Mais les trois domaines dans lesquels l’intercommunalité aura une responsabilité importante sont le logement, les transports et l’emploi. Pour le logement, notre région souffre à la fois d’un parc immobilier cher (qui rend difficile l’accès à la propriété) et d’un manque de logements locatifs, dans le parc privé ou dans les HLM. Il s’agit de mieux répondre à la demande, sans dégrader les paysages. Comment faire ? Il est possible de remettre en état les logements existants (2 200 sont vacants) et de " reconstruire la ville sur la ville, " c’est-à-dire bâtir sur des terrains en friche situés en zone urbaine. Il paraît nécessaire, pour le moins, de relancer la construction de logements sociaux, notamment dans les communes qui en comptent très peu.

La question des transports est également épineuse. Entre Aubagne et Gardanne, plus encore que dans le reste du département, la voiture est reine, et le choix est bien limité, entre la traversée des villages par la N 96, ou l’autoroute A 52, payante. Les transports en commun interurbains sont insuffisants, et s’il existe une voie ferrée qui part d’Aubagne et arrive à Valdonne, elle est désaffectée depuis près de vingt ans et démantelée par endroits. C’est pourtant là qu’il existe une possibilité intéressante à partir de l’emprise ferroviaire existante. Des pôles d’échanges train-bus-voitures devraient être développés autour des gares de Gardanne et d’Aubagne, ce qui va de pair avec l’amélioration des lignes SNCF Aix-Marseille d’une part, Marseille-Nice d’autre part.

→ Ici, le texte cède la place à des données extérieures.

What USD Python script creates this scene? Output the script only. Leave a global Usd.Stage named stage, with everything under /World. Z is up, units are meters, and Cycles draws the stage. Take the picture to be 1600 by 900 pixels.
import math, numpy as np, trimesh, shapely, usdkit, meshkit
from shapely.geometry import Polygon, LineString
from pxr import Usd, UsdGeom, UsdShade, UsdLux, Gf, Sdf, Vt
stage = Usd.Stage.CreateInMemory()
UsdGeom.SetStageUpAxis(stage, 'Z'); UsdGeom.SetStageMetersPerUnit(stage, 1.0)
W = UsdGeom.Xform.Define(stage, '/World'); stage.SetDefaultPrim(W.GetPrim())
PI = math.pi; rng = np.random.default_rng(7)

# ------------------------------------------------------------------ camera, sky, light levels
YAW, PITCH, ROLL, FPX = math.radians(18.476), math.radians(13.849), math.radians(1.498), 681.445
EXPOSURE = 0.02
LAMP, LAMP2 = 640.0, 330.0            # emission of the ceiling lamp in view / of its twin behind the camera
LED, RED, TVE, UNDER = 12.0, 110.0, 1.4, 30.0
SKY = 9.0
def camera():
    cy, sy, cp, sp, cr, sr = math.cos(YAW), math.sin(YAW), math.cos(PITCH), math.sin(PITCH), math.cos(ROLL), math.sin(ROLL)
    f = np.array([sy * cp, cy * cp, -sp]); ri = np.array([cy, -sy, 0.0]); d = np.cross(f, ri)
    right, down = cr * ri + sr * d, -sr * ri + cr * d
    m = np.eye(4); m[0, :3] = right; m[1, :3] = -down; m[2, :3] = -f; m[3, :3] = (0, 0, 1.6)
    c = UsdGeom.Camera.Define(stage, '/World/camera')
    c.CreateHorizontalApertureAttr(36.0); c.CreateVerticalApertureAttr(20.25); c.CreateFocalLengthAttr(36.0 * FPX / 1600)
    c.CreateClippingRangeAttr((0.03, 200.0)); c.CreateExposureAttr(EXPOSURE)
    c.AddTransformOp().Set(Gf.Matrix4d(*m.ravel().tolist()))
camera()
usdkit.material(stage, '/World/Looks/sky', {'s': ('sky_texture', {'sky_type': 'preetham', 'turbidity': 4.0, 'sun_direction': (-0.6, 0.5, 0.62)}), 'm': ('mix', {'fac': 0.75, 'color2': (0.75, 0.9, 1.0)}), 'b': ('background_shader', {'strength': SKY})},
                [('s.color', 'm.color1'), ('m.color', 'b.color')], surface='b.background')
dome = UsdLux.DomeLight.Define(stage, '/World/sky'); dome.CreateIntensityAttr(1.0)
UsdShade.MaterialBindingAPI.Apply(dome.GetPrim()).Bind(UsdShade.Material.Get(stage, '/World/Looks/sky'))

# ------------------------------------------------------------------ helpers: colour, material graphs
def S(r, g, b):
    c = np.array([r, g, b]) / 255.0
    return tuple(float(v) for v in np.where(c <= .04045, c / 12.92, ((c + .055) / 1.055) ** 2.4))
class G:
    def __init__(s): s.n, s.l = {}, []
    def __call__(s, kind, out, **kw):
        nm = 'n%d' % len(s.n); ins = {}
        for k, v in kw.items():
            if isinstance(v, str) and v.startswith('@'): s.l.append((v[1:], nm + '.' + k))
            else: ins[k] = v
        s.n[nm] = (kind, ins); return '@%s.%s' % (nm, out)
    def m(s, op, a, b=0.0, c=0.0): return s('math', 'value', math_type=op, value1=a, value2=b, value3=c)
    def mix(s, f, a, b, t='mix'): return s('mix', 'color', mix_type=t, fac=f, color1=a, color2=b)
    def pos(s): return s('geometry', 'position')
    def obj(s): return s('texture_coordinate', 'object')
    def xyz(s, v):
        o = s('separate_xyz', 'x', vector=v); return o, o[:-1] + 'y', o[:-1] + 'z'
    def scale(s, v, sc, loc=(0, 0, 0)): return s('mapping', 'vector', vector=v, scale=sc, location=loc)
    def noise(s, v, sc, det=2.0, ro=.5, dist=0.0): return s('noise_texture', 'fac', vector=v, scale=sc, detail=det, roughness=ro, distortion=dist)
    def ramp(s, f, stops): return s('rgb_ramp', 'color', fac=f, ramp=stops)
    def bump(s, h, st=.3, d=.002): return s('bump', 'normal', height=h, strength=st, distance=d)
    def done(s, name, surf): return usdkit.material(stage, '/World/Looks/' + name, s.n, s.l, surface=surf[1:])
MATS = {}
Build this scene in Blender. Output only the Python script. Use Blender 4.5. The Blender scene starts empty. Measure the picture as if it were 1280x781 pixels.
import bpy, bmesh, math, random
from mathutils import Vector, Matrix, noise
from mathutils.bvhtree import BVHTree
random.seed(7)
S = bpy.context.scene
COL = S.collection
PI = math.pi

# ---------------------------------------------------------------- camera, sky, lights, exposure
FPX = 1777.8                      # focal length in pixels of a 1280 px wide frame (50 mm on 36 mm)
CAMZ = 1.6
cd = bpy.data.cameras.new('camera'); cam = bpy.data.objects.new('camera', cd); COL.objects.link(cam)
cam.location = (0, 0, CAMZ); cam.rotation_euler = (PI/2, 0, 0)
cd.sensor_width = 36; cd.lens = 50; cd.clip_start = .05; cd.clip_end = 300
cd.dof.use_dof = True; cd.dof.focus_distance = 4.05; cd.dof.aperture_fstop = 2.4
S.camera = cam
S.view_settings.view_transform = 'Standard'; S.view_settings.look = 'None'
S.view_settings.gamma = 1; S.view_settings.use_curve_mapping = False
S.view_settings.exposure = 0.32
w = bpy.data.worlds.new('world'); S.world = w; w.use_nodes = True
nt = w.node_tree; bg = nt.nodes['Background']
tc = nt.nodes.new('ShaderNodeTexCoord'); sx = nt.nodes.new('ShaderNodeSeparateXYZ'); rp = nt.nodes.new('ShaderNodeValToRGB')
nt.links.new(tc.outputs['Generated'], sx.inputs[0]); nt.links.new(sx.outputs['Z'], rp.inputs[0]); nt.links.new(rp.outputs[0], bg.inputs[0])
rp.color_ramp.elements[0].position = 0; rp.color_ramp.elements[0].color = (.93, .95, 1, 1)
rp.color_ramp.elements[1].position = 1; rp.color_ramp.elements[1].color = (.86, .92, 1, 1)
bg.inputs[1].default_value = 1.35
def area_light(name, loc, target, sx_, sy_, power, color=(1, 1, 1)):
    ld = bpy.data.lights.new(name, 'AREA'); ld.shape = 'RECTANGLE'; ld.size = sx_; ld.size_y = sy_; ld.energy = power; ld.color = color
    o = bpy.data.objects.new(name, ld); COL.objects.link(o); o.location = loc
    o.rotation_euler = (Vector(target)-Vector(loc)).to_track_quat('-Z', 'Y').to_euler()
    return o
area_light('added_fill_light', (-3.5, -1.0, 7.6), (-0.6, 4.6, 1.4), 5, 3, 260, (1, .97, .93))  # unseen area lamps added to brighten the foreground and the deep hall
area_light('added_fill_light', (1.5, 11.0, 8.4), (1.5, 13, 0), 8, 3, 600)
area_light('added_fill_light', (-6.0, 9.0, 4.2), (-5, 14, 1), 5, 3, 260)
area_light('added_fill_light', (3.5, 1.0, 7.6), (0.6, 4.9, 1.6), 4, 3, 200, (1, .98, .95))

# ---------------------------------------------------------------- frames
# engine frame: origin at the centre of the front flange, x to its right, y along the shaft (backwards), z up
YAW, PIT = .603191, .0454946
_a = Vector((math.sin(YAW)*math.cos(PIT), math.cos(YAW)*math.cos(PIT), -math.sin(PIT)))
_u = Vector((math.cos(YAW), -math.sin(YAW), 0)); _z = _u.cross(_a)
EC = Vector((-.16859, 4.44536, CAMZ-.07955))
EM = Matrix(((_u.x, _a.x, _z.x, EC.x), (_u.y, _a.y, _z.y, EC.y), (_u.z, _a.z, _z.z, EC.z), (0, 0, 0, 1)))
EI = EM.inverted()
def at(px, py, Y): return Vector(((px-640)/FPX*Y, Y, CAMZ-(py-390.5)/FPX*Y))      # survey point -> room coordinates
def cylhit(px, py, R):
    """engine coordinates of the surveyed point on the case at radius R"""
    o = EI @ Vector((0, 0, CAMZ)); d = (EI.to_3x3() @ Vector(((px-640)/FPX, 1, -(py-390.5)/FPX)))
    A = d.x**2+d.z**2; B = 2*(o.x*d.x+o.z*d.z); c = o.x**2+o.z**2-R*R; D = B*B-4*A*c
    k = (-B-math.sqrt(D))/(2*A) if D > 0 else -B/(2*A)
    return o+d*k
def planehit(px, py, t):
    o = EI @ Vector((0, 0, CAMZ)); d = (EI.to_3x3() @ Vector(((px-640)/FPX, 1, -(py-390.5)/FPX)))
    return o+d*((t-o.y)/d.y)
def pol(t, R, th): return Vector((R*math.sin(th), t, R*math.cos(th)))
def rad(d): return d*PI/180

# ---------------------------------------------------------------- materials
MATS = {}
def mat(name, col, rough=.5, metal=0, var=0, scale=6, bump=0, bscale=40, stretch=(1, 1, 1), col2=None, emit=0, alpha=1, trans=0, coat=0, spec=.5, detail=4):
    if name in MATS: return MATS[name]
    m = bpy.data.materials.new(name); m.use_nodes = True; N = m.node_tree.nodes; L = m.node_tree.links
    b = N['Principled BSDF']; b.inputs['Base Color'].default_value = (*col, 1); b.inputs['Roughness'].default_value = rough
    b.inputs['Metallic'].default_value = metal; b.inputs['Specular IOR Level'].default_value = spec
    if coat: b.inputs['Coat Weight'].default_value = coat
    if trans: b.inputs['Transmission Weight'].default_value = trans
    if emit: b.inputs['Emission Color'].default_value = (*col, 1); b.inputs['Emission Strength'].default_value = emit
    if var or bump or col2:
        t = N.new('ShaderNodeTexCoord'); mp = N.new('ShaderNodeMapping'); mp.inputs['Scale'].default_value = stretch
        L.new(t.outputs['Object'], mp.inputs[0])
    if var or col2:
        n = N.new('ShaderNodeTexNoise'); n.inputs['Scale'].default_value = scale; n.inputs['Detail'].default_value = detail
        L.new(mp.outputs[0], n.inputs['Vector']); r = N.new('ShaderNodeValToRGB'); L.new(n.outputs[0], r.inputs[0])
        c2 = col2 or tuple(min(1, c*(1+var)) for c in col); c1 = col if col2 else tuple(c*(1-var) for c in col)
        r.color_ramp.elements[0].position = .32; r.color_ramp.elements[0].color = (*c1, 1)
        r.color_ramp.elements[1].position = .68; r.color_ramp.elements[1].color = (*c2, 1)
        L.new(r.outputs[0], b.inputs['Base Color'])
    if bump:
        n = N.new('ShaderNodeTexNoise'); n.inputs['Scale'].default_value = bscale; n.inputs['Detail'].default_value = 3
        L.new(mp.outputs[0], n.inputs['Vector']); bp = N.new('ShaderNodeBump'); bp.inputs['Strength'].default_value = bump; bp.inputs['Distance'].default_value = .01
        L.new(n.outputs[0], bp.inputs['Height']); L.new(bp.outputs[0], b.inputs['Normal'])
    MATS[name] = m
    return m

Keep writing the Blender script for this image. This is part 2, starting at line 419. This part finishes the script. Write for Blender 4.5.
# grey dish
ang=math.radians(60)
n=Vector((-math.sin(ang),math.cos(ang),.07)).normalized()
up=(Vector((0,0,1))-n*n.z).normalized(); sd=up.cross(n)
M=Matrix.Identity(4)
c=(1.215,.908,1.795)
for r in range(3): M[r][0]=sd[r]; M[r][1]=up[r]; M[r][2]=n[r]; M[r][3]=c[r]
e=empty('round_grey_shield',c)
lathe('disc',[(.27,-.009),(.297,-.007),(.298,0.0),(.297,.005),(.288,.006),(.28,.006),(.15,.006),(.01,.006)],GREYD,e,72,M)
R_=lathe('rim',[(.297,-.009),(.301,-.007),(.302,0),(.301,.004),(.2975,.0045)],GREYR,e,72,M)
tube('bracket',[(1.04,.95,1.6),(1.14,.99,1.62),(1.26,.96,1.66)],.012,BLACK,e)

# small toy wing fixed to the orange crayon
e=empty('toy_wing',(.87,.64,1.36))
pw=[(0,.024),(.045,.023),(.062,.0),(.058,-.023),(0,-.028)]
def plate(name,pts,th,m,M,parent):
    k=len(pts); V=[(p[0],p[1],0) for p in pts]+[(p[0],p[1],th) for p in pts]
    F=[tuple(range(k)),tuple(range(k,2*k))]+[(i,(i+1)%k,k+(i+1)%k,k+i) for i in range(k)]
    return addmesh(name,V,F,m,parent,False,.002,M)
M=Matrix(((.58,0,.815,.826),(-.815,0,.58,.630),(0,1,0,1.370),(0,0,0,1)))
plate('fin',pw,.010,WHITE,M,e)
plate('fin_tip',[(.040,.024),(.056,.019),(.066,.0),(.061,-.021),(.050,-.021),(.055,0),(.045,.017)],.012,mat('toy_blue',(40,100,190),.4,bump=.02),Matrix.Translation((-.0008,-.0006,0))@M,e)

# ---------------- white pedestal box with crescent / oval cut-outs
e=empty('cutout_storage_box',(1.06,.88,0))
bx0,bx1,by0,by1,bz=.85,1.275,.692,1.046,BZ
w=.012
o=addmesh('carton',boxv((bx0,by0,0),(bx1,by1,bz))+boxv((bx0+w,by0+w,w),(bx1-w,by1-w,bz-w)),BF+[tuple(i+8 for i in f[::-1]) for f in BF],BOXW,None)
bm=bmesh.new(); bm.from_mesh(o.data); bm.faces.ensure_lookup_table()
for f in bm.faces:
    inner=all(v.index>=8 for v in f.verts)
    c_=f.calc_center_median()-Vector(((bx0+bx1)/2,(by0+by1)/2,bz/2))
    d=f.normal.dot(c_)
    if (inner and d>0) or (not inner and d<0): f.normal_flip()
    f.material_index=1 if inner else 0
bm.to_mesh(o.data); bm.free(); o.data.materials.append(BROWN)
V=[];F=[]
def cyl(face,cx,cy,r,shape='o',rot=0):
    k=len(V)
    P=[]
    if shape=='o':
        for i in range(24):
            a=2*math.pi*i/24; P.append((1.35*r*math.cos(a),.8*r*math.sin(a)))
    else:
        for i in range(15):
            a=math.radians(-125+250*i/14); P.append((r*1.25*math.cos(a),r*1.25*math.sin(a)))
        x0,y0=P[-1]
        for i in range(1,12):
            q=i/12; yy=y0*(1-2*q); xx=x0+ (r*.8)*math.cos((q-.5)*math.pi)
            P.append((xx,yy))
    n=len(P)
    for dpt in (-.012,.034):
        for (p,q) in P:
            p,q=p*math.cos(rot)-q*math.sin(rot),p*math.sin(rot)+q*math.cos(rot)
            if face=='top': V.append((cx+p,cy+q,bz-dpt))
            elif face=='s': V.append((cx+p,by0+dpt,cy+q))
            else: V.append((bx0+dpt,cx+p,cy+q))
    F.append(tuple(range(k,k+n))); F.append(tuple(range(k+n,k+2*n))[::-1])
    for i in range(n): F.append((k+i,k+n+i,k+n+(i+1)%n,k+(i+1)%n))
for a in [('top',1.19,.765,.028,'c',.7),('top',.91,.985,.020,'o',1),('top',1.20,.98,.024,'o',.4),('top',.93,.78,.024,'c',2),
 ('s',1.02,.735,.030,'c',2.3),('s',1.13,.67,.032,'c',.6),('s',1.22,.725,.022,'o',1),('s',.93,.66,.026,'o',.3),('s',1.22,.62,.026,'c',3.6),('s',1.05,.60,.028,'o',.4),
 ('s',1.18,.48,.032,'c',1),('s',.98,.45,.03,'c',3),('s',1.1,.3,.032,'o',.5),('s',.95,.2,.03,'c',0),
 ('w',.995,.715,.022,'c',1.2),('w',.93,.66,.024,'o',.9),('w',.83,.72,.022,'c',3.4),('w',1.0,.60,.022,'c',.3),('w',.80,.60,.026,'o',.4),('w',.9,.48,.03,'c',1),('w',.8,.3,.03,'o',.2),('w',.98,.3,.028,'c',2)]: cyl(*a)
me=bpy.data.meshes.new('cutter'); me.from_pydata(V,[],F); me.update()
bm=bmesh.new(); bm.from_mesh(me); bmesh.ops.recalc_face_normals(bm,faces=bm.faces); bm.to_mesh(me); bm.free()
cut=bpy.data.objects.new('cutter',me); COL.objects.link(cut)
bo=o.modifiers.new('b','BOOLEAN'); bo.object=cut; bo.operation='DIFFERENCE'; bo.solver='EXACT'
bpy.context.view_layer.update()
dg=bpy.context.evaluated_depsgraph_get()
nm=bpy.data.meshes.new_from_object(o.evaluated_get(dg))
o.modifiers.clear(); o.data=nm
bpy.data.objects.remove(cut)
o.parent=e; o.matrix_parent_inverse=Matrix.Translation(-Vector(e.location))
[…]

Enfin, le développement économique du secteur doit être poursuivi, avec la mise à disposition de terrains et de locaux pour les entreprises qui souhaitent s’installer. La future zone d’activités de Jean-de-Bouc est l’un des principaux projets sur lesquels l’intercommunalité devra se pencher. Mais la question des commerces de proximité, qui concerne autant les principales communes que les villages, ne sera pas oubliée. Il ne reste maintenant plus qu’au nouveau Préfet Christian Frémont à signer un arrêté reconnaissant la nouvelle entité intercommunale. Et à mettre fin à des mois d’immobilisme qui sont autant de temps perdu.

Trois grandes lois pour l’intercommunalité

En France, le regroupement intercommunal est encadré par trois lois votées à la fin des années 90 : la loi Chevènement (relative au renforcement et à la simplification de la coopération intercommunale), la loi Voynet (d’orientation sur le développement durable du territoire) et la loi Gayssot (relative à la solidarité et au renouvellement urbain, dite SRU). La première organise le regroupement de communes dans des communautés d’agglomération ou des communautés urbaines, permet de mettre en commun leurs ressources financières et de gérer ensemble certains domaines, comme le développement économique, les transports, l’aménagement du territoire, les déchets, l’assainissement... La deuxième propose l’élaboration d’un projet d’agglomération à l’issue d’un dialogue entre les communes, les représentants économiques, sociaux et culturels regroupés dans un conseil de développement et les collectivités partenaires comme la Région. La dernière demande aux agglomérations d’élaborer des Schémas de cohérence territoriales (SCOT), qui doit veiller à assurer l’équilibre entre espaces naturels et zones habitées, secteurs résidentiels et logements sociaux ainsi que les différents modes de transport et l’implantation des services de proximité.